_Recorded information_:
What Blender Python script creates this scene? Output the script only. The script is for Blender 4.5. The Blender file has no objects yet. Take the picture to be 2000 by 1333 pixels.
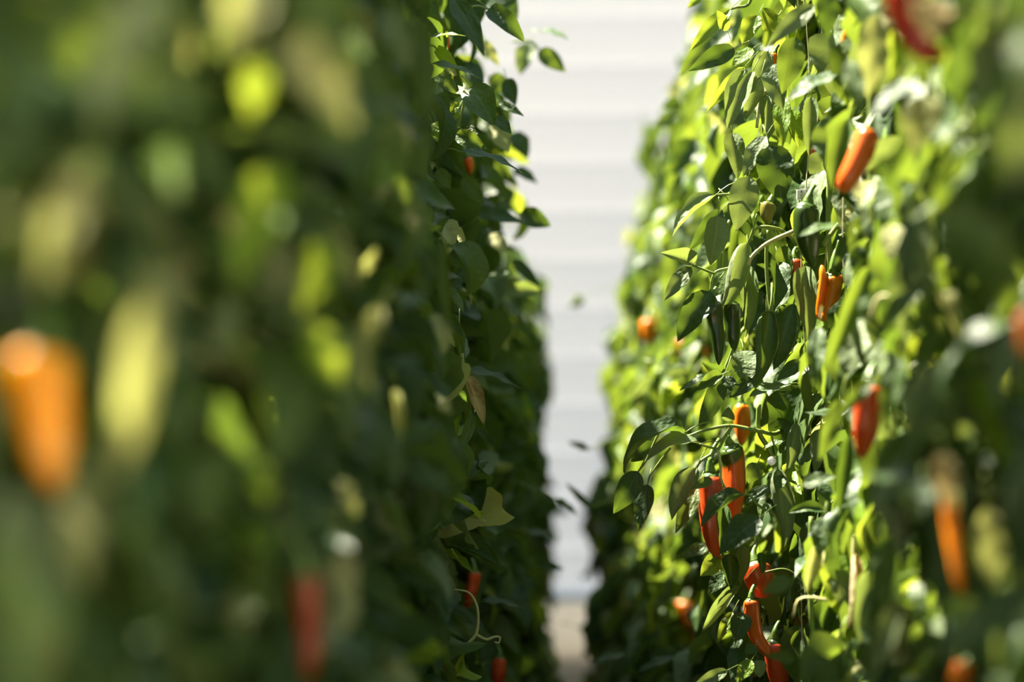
import bpy, math, random
import numpy as np
from mathutils import Vector, Matrix

random.seed(11)
rng = np.random.default_rng(11)
scene = bpy.context.scene
COL = scene.collection

# ------------------------------------------------------------------ camera
CAM_H = 1.14
FPX = 85.0 / 36.0 * 2000.0
cam_d = bpy.data.cameras.new('camera')
cam_d.lens = 85.0
cam_d.sensor_width = 36.0
cam_d.sensor_fit = 'HORIZONTAL'
cam_d.clip_start = 0.05
cam_d.clip_end = 200.0
cam_d.dof.use_dof = True
cam_d.dof.focus_distance = 4.0
cam_d.dof.aperture_fstop = 1.75
cam = bpy.data.objects.new('camera', cam_d)
COL.objects.link(cam)
cam.location = (0.0, 0.0, CAM_H)
YAW = math.atan(100.0 / FPX)          # the aisle runs along +Y and vanishes a little right of centre
cam.rotation_euler = (math.radians(90.0), 0.0, YAW)
scene.camera = cam

# ------------------------------------------------------------------ light
world = bpy.data.worlds.new('world')
scene.world = world
world.use_nodes = True
bgn = world.node_tree.nodes['Background']
bgn.inputs['Color'].default_value = (0.66, 0.88, 1.0, 1.0)
bgn.inputs['Strength'].default_value = 0.74

SUN_TO = Vector((-0.44, 0.30, 0.84)).normalized()      # towards the sun
sun_d = bpy.data.lights.new('sun', 'SUN')
sun_d.energy = 23.0
sun_d.angle = math.radians(0.8)
sun_d.color = (1.0, 0.92, 0.75)
sun = bpy.data.objects.new('sun', sun_d)
COL.objects.link(sun)
sun.rotation_euler = SUN_TO.to_track_quat('Z', 'Y').to_euler()
sun.location = (-4, 0, 6)

scene.view_settings.view_transform = 'Standard'
scene.view_settings.look = 'None'
scene.view_settings.gamma = 1.0
scene.view_settings.use_curve_mapping = False
scene.view_settings.exposure = 0.68
scene.cycles.use_denoising = True
scene.cycles.max_bounces = 4
scene.cycles.diffuse_bounces = 3
scene.cycles.glossy_bounces = 2
scene.cycles.caustics_reflective = False
scene.cycles.caustics_refractive = False
scene.cycles.use_adaptive_sampling = True
scene.cycles.adaptive_threshold = 0.18
scene.cycles.transmission_bounces = 4
scene.cycles.transparent_max_bounces = 6

# ------------------------------------------------------------------ helpers
R_cam = Matrix.Rotation(YAW, 3, 'Z') @ Matrix.Rotation(math.radians(90), 3, 'X')
R_np = np.array(R_cam)
C_np = np.array((0.0, 0.0, CAM_H))

def at(px, py, d):
    """photo pixel and distance along the view axis -> point in the place"""
    v = Vector(((px - 1000.0) / FPX * d, -(py - 666.5) / FPX * d, -d))
    return R_cam @ v + Vector((0, 0, CAM_H))

def project(P):
    Q = (np.asarray(P) - C_np) @ R_np
    d = -Q[..., 2]
    dd = np.where(np.abs(d) < 1e-4, 1e-4, d)
    return 1000.0 + Q[..., 0] / dd * FPX, 666.5 - Q[..., 1] / dd * FPX, d

def link(o):
    COL.objects.link(o)
    return o

def tag(o, label=None, cat=None, group=None, kind=None):
    if label: o['label'] = label
    if cat: o['category'] = cat
    if group: o['group'] = group
    if kind: o['kind'] = kind
    return o

def empty(name, loc):
    o = bpy.data.objects.new(name, None)
    o.location = loc
    o.empty_display_size = 0.05
    return link(o)

def mesh_from(name, verts, faces, mats, smooth=True, mat_idx=None):
    me = bpy.data.meshes.new(name)
    me.from_pydata([tuple(v) for v in verts], [], [tuple(f) for f in faces])
    for m in mats: me.materials.append(m)
    if smooth:
        me.polygons.foreach_set('use_smooth', [True] * len(me.polygons))
    if mat_idx is not None:
        me.polygons.foreach_set('material_index', mat_idx)
    me.update()
    return me

def child(name, me, parent):
    """a part whose mesh is given in world coordinates"""
    o = bpy.data.objects.new(name, me)
    link(o)
    o.parent = parent
    o.matrix_parent_inverse = Matrix.Translation(-parent.location)
    return o

def tube(points, radii, sides=6):
    pts = [Vector(p) for p in points]
    n = len(pts)
    verts, faces = [], []
    up = Vector((0.13, 0.31, 0.94))
    for i, p in enumerate(pts):
        t = (pts[min(i + 1, n - 1)] - pts[max(i - 1, 0)])
        t = t.normalized() if t.length > 1e-9 else Vector((0, 0, 1))
        a = t.cross(up)
        if a.length < 1e-3: a = t.cross(Vector((1, 0, 0)))
        a.normalize(); b = t.cross(a)
        r = radii[i] if hasattr(radii, '__len__') else radii
        for k in range(sides):
            th = 2 * math.pi * k / sides
            verts.append(p + a * (math.cos(th) * r) + b * (math.sin(th) * r))
    for i in range(n - 1):
        for k in range(sides):
            k2 = (k + 1) % sides
            faces.append((i * sides + k, i * sides + k2, (i + 1) * sides + k2, (i + 1) * sides + k))
    faces.append(tuple(range(sides - 1, -1, -1)))
    faces.append(tuple((n - 1) * sides + k for k in range(sides)))
    return verts, faces

def spline(points, per=6):
    """Catmull-Rom through the points"""
    p = [Vector(q) for q in points]
    if len(p) < 3:
        return [p[0].lerp(p[-1], i / per) for i in range(per + 1)]
    e = [p[0] * 2 - p[1]] + p + [p[-1] * 2 - p[-2]]
    out = []
    for i in range(1, len(e) - 2):
        for k in range(per):
            t = k / per
            a, b, c, d = e[i - 1], e[i], e[i + 1], e[i + 2]
            out.append(0.5 * ((2 * b) + (c - a) * t + (2 * a - 5 * b + 4 * c - d) * t * t + (3 * b - a - 3 * c + d) * t ** 3))
    out.append(p[-1])
    return out

# ------------------------------------------------------------------ materials
def new_mat(name):
    m = bpy.data.materials.new(name)
    m.use_nodes = True
    nt = m.node_tree
    nt.nodes.clear()
    return m, nt, nt.nodes.new('ShaderNodeOutputMaterial')

def N(nt, kind, **kw):
    n = nt.nodes.new(kind)
    for k, v in kw.items():
        if k in n.inputs: n.inputs[k].default_value = v
        else: setattr(n, k, v)
    return n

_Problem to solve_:
Quote every line word for word and keep the images out of the copy.

_Solution for this exercise_:
What Blender Python script creates this scene? Output the script only. The script is for Blender 4.5. The Blender file has no objects yet. Take the picture to be 2000 by 1333 pixels.
import bpy, math, random
import numpy as np
from mathutils import Vector, Matrix

random.seed(11)
rng = np.random.default_rng(11)
scene = bpy.context.scene
COL = scene.collection

# ------------------------------------------------------------------ camera
CAM_H = 1.14
FPX = 85.0 / 36.0 * 2000.0
cam_d = bpy.data.cameras.new('camera')
cam_d.lens = 85.0
cam_d.sensor_width = 36.0
cam_d.sensor_fit = 'HORIZONTAL'
cam_d.clip_start = 0.05
cam_d.clip_end = 200.0
cam_d.dof.use_dof = True
cam_d.dof.focus_distance = 4.0
cam_d.dof.aperture_fstop = 1.75
cam = bpy.data.objects.new('camera', cam_d)
COL.objects.link(cam)
cam.location = (0.0, 0.0, CAM_H)
YAW = math.atan(100.0 / FPX)          # the aisle runs along +Y and vanishes a little right of centre
cam.rotation_euler = (math.radians(90.0), 0.0, YAW)
scene.camera = cam

# ------------------------------------------------------------------ light
world = bpy.data.worlds.new('world')
scene.world = world
world.use_nodes = True
bgn = world.node_tree.nodes['Background']
bgn.inputs['Color'].default_value = (0.66, 0.88, 1.0, 1.0)
bgn.inputs['Strength'].default_value = 0.74

SUN_TO = Vector((-0.44, 0.30, 0.84)).normalized()      # towards the sun
sun_d = bpy.data.lights.new('sun', 'SUN')
sun_d.energy = 23.0
sun_d.angle = math.radians(0.8)
sun_d.color = (1.0, 0.92, 0.75)
sun = bpy.data.objects.new('sun', sun_d)
COL.objects.link(sun)
sun.rotation_euler = SUN_TO.to_track_quat('Z', 'Y').to_euler()
sun.location = (-4, 0, 6)

scene.view_settings.view_transform = 'Standard'
scene.view_settings.look = 'None'
scene.view_settings.gamma = 1.0
scene.view_settings.use_curve_mapping = False
scene.view_settings.exposure = 0.68
scene.cycles.use_denoising = True
scene.cycles.max_bounces = 4
scene.cycles.diffuse_bounces = 3
scene.cycles.glossy_bounces = 2
scene.cycles.caustics_reflective = False
scene.cycles.caustics_refractive = False
scene.cycles.use_adaptive_sampling = True
scene.cycles.adaptive_threshold = 0.18
scene.cycles.transmission_bounces = 4
scene.cycles.transparent_max_bounces = 6

# ------------------------------------------------------------------ helpers
R_cam = Matrix.Rotation(YAW, 3, 'Z') @ Matrix.Rotation(math.radians(90), 3, 'X')
R_np = np.array(R_cam)
C_np = np.array((0.0, 0.0, CAM_H))

def at(px, py, d):
    """photo pixel and distance along the view axis -> point in the place"""
    v = Vector(((px - 1000.0) / FPX * d, -(py - 666.5) / FPX * d, -d))
    return R_cam @ v + Vector((0, 0, CAM_H))

def project(P):
    Q = (np.asarray(P) - C_np) @ R_np
    d = -Q[..., 2]
    dd = np.where(np.abs(d) < 1e-4, 1e-4, d)
    return 1000.0 + Q[..., 0] / dd * FPX, 666.5 - Q[..., 1] / dd * FPX, d

def link(o):
    COL.objects.link(o)
    return o

def tag(o, label=None, cat=None, group=None, kind=None):
    if label: o['label'] = label
    if cat: o['category'] = cat
    if group: o['group'] = group
    if kind: o['kind'] = kind
    return o

def empty(name, loc):
    o = bpy.data.objects.new(name, None)
    o.location = loc
    o.empty_display_size = 0.05
    return link(o)

def mesh_from(name, verts, faces, mats, smooth=True, mat_idx=None):
    me = bpy.data.meshes.new(name)
    me.from_pydata([tuple(v) for v in verts], [], [tuple(f) for f in faces])
    for m in mats: me.materials.append(m)
    if smooth:
        me.polygons.foreach_set('use_smooth', [True] * len(me.polygons))
    if mat_idx is not None:
        me.polygons.foreach_set('material_index', mat_idx)
    me.update()
    return me

def child(name, me, parent):
    """a part whose mesh is given in world coordinates"""
    o = bpy.data.objects.new(name, me)
    link(o)
    o.parent = parent
    o.matrix_parent_inverse = Matrix.Translation(-parent.location)
    return o

def tube(points, radii, sides=6):
    pts = [Vector(p) for p in points]
    n = len(pts)
    verts, faces = [], []
    up = Vector((0.13, 0.31, 0.94))
    for i, p in enumerate(pts):
        t = (pts[min(i + 1, n - 1)] - pts[max(i - 1, 0)])
        t = t.normalized() if t.length > 1e-9 else Vector((0, 0, 1))
        a = t.cross(up)
        if a.length < 1e-3: a = t.cross(Vector((1, 0, 0)))
        a.normalize(); b = t.cross(a)
        r = radii[i] if hasattr(radii, '__len__') else radii
        for k in range(sides):
            th = 2 * math.pi * k / sides
            verts.append(p + a * (math.cos(th) * r) + b * (math.sin(th) * r))
    for i in range(n - 1):
        for k in range(sides):
            k2 = (k + 1) % sides
            faces.append((i * sides + k, i * sides + k2, (i + 1) * sides + k2, (i + 1) * sides + k))
    faces.append(tuple(range(sides - 1, -1, -1)))
    faces.append(tuple((n - 1) * sides + k for k in range(sides)))
    return verts, faces

def spline(points, per=6):
    """Catmull-Rom through the points"""
    p = [Vector(q) for q in points]
    if len(p) < 3:
        return [p[0].lerp(p[-1], i / per) for i in range(per + 1)]
    e = [p[0] * 2 - p[1]] + p + [p[-1] * 2 - p[-2]]
    out = []
    for i in range(1, len(e) - 2):
        for k in range(per):
            t = k / per
            a, b, c, d = e[i - 1], e[i], e[i + 1], e[i + 2]
            out.append(0.5 * ((2 * b) + (c - a) * t + (2 * a - 5 * b + 4 * c - d) * t * t + (3 * b - a - 3 * c + d) * t ** 3))
    out.append(p[-1])
    return out

# ------------------------------------------------------------------ materials
def new_mat(name):
    m = bpy.data.materials.new(name)
    m.use_nodes = True
    nt = m.node_tree
    nt.nodes.clear()
    return m, nt, nt.nodes.new('ShaderNodeOutputMaterial')

def N(nt, kind, **kw):
    n = nt.nodes.new(kind)
    for k, v in kw.items():
        if k in n.inputs: n.inputs[k].default_value = v
        else: setattr(n, k, v)
    return n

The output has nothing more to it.